As of A-Shell 4.9.948, you have the option compressing the data records, which is essentially equivalent to supporting variable length records. The feature works by dividing the records into two parts: a fixed part (at the start of the record), followed by a variable (compressible) part which makes up the remainder of the record. The fixed part must contain all of the keys, and should probably contain most of the data, except for the parts which are likely to contain sequences of null bytes, spaces, or "0". The variable part gets compressed by collapsing contiguous sequences of those three special characters, and then the result is stored in the IDX file rather than in the DAT file. (The IDX file structure is already conducive to handling variable length chunks of information, and this allows the DAT file to continue to be made up of fixed length records).

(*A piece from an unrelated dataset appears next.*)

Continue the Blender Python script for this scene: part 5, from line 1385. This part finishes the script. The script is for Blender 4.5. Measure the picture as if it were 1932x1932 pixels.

As an example of where this might be very useful, consider a customer master record of 512 bytes, to which you want to add some comments. You could use an external storage scheme, such as INMEMO, for the comments, but the simplest scheme might be just to add it to the end of the customer file by increasing the record size from 512 to 8192 (the current maximum record size), and declaring the last 7680 bytes of the record to be compressible.
To specify compressed data records, you must build your file with ISMUTL 1.4(130) or higher. At the record size prompt, instead of specifying a single value as you would for normal fixed length records, you enter the maximum (uncompressed) size, followed by a slash, followed by the length of the fixed length header portion of the record. In the example just described, you would use "8192/512". (As with the cryptic format for specifying compressed indexes, the objective here was again to preserve compatibility with existing command files that execute ISMUTL.)